▶ _Do this_
Extract the first line through the line containing "o.location = (x, y, 0);" from the listing below, exactly as written.

▶ _Raw data_
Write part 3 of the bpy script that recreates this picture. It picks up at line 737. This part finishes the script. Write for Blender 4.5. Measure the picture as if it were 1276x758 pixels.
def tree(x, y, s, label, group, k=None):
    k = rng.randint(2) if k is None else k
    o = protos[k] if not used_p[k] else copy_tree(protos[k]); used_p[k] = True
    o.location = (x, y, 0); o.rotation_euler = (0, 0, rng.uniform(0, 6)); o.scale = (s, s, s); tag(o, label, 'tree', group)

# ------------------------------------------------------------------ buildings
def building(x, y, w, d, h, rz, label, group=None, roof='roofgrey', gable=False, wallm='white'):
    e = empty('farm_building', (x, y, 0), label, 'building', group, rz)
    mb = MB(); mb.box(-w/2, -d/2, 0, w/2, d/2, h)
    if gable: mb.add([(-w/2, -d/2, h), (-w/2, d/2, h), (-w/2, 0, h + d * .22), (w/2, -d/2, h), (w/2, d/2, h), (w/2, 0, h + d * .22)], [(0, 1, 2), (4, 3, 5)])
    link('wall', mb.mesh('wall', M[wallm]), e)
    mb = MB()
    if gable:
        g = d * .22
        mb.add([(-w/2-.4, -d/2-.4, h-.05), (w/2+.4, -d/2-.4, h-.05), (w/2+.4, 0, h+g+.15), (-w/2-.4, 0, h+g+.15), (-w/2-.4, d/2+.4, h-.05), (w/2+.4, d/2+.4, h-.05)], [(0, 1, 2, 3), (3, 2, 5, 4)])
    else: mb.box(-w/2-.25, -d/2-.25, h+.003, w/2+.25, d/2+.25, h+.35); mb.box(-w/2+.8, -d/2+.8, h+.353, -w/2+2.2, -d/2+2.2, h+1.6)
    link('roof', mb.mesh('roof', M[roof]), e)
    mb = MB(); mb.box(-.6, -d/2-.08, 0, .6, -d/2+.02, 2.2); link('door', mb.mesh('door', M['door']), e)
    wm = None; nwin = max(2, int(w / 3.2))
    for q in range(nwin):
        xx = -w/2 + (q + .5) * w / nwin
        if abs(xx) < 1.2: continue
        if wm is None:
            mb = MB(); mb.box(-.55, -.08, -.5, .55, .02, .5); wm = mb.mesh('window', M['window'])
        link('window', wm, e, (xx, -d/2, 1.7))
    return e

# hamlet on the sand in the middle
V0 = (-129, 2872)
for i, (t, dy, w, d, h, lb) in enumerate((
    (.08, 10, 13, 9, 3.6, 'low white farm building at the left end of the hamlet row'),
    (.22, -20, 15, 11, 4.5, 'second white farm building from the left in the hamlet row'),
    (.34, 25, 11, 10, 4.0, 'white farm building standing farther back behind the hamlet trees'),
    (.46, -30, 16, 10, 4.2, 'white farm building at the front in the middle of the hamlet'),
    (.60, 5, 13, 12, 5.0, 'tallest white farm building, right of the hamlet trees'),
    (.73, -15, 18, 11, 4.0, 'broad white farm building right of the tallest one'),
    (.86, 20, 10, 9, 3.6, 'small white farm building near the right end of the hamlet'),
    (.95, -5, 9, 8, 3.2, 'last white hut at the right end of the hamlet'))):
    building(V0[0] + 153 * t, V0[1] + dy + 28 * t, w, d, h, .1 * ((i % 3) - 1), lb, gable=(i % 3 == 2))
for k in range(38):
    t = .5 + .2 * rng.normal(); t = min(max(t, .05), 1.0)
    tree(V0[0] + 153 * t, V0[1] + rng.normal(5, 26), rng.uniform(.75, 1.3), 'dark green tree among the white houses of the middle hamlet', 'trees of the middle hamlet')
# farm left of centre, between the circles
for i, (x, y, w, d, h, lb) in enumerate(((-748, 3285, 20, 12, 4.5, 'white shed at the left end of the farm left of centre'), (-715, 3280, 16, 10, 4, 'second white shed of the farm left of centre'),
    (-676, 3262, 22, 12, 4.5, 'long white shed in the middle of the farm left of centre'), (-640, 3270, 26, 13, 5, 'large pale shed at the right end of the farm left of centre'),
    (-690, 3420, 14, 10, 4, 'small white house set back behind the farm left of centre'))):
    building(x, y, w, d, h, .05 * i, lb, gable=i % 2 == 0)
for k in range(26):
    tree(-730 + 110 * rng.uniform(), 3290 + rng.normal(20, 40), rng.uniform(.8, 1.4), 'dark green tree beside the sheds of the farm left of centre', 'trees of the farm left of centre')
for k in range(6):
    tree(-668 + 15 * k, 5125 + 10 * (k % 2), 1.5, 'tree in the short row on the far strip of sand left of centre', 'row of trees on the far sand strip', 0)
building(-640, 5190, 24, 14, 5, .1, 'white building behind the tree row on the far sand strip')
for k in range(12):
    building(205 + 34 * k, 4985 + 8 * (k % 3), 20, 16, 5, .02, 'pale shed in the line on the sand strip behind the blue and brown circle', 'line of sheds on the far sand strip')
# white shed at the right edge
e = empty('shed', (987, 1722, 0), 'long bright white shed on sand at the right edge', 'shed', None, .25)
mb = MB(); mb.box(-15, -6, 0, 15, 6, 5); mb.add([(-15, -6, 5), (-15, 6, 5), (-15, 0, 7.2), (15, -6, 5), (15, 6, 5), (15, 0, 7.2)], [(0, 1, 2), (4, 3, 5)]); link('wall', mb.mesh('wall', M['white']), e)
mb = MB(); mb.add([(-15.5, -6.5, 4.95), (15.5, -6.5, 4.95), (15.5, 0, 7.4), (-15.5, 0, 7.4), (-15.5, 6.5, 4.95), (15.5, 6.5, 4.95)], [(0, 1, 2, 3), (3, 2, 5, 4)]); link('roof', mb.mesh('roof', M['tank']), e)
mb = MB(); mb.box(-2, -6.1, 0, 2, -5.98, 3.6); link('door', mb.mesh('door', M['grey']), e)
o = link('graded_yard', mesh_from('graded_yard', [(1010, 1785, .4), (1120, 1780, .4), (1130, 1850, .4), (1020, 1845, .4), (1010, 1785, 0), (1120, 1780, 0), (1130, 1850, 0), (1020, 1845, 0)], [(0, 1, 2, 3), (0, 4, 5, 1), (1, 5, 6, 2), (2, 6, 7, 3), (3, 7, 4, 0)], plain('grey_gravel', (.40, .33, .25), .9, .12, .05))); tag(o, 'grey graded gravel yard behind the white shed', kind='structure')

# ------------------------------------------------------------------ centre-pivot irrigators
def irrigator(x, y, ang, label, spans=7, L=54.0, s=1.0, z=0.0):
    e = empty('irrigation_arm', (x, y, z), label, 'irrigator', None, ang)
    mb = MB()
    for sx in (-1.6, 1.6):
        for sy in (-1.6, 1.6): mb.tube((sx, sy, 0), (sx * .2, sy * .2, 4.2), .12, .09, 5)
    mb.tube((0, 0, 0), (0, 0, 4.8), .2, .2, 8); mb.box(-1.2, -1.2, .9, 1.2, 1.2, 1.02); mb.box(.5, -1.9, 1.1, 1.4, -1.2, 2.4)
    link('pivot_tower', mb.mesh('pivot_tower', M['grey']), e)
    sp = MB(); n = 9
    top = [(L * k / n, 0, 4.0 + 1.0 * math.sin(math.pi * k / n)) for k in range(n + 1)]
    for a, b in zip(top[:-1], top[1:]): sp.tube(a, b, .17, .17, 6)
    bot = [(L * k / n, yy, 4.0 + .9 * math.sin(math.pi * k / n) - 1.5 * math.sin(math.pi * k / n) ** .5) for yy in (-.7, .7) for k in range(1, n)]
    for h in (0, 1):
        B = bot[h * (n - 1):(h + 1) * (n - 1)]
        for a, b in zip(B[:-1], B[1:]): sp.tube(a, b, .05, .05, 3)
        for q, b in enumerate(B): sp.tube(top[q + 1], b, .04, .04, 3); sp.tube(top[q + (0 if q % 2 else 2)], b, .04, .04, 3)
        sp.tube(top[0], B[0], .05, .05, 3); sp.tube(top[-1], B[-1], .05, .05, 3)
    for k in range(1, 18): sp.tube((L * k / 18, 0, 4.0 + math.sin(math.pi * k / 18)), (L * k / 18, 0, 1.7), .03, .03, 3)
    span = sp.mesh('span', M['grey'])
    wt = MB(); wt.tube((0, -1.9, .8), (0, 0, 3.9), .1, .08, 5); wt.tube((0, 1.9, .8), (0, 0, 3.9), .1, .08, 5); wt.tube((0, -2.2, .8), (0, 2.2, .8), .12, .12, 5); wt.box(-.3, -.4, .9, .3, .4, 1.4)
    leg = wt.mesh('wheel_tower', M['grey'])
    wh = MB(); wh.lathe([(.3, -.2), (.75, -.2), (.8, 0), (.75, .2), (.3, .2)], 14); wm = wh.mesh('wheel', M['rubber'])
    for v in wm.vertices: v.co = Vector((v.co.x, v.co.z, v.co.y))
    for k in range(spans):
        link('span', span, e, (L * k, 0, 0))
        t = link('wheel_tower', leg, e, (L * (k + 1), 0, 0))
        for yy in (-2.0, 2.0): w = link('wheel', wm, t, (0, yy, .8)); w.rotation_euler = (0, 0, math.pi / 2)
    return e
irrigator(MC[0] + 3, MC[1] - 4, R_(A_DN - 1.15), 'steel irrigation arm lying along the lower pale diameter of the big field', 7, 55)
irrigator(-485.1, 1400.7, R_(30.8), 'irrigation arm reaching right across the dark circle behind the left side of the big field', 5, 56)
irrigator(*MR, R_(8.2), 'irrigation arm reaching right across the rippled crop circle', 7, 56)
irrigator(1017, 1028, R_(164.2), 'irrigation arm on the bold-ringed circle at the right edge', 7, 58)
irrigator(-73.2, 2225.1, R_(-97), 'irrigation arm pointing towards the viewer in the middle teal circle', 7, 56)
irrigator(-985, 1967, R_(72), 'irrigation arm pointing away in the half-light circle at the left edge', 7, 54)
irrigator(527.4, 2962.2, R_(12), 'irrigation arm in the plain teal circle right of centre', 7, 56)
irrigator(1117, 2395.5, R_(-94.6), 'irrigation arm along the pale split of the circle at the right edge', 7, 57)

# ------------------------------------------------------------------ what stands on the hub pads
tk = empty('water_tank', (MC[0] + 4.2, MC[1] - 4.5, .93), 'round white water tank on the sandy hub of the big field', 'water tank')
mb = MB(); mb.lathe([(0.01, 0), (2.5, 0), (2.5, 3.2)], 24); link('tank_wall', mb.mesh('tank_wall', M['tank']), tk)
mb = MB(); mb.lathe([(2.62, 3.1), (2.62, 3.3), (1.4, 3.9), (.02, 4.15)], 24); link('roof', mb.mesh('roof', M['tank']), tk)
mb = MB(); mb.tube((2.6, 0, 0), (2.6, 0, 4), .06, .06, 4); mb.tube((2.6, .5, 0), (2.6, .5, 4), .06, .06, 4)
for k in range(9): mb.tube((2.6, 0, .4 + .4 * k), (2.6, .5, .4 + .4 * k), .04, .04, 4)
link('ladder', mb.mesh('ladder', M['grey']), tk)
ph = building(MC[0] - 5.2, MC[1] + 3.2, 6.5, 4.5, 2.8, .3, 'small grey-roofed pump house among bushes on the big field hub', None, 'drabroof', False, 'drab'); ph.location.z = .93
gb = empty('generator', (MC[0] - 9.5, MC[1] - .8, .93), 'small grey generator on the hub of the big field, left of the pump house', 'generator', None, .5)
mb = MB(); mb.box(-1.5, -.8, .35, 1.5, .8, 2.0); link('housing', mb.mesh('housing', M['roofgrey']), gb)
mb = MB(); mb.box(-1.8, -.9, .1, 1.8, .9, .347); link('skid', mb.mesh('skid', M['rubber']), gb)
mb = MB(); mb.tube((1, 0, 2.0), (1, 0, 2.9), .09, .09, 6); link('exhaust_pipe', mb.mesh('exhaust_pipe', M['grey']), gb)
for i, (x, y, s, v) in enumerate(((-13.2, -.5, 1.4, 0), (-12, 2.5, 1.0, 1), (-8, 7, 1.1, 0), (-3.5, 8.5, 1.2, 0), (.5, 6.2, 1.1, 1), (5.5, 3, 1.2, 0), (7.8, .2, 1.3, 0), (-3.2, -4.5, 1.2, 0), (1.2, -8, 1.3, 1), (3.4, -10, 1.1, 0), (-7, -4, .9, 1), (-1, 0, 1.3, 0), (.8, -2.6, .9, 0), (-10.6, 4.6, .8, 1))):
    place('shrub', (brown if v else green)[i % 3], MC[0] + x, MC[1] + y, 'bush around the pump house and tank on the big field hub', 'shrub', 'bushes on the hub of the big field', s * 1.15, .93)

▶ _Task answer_
Write part 3 of the bpy script that recreates this picture. It picks up at line 737. This part finishes the script. Write for Blender 4.5. Measure the picture as if it were 1276x758 pixels.
def tree(x, y, s, label, group, k=None):
    k = rng.randint(2) if k is None else k
    o = protos[k] if not used_p[k] else copy_tree(protos[k]); used_p[k] = True
    o.location = (x, y, 0); o.rotation_euler = (0, 0, rng.uniform(0, 6)); o.scale = (s, s, s); tag(o, label, 'tree', group)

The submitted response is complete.